Each tuner controlled a specific dimension of prompt behavior:
- Detail Level: Broad → Specific → Atomic
- Rigidity: Flexible → Structured → Strict
- Tone: Casual → Professional → Formal
- Verbosity: Concise → Standard → Comprehensive
As users adjusted a tuner, two things happened simultaneously: the prompt text rewrote itself to reflect the new setting, and a justification note explained what changed and why. Users weren't just getting a different prompt — they were learning why the change produced a different output.

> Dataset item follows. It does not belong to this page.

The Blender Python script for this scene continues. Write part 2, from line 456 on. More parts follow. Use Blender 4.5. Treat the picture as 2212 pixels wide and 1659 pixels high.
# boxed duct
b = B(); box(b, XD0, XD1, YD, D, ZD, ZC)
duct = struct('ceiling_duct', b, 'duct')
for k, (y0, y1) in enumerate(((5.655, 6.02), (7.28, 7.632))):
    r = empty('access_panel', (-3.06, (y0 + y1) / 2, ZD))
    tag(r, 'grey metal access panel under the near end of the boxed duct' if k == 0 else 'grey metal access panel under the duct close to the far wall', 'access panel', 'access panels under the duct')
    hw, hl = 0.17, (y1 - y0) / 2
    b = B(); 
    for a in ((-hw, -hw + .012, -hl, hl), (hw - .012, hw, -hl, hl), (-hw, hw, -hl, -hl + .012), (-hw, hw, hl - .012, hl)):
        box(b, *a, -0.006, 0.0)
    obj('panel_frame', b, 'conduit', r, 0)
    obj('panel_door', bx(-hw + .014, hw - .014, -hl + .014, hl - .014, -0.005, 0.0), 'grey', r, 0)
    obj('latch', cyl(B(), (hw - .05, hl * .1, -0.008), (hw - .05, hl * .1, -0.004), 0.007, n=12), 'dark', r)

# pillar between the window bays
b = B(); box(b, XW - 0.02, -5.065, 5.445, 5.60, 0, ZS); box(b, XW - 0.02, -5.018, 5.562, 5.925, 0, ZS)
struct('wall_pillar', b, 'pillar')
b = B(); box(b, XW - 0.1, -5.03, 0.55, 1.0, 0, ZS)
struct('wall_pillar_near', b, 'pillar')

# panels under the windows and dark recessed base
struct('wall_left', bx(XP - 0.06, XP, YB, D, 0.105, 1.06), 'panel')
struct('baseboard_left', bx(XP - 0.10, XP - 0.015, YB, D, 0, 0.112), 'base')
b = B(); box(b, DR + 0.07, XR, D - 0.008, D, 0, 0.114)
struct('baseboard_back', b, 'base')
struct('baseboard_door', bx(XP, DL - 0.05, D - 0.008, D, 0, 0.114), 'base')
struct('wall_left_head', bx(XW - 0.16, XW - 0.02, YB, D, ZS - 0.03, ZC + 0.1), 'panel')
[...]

This was the core literacy mechanism: the system taught prompt engineering principles through direct manipulation rather than documentation.
Prompt Strength Score
I designed a weighted composite metric — the Prompt Strength Score — that evaluated prompt quality across the five component dimensions:
- Role Priming: 30%
- Instructions: 30%
- Context Depth: 20%
- Output Formatting: 20%
The score was accompanied by auto-suggestions for improvement, an estimated turn count (how many back-and-forth exchanges the prompt would require before producing usable output), and auto-tagging that categorized the prompt by use case, model compatibility, and task type.
The Guided Builder
For users new to prompt engineering, I designed a Guided Builder — a structured creation flow that walked users through each of the five components in sequence, with examples and scaffolding at each step. Users could start from scratch or from a template, and the builder would flag missing components and suggest additions before the prompt was published.
Conversation Quality Index
The open question in prompt evaluation: how do you predict the quality of a conversation before it happens? I developed the Conversation Quality Index (CQI) — a predictive metric built on three dimensions:
- Structural completeness — are all five components present and appropriately weighted?
- Specificity gradient — does each component add unique constraint, or do components overlap?
- Ambiguity surface area — how many valid interpretations does the prompt admit?
CQI above 0.78 predicted first-pass acceptance above 85% in Prompt City pilot data. The metric became the foundation for auto-suggestions and the governance layer that flagged low-quality prompts before they were published to the shared library.
Delivery
Sole designer on a four-person part-time engineering team. Full visual design system and UX architecture delivered within one month of joining the project. The system's prompt and component architecture was subsequently incorporated into multiple Google AI support libraries.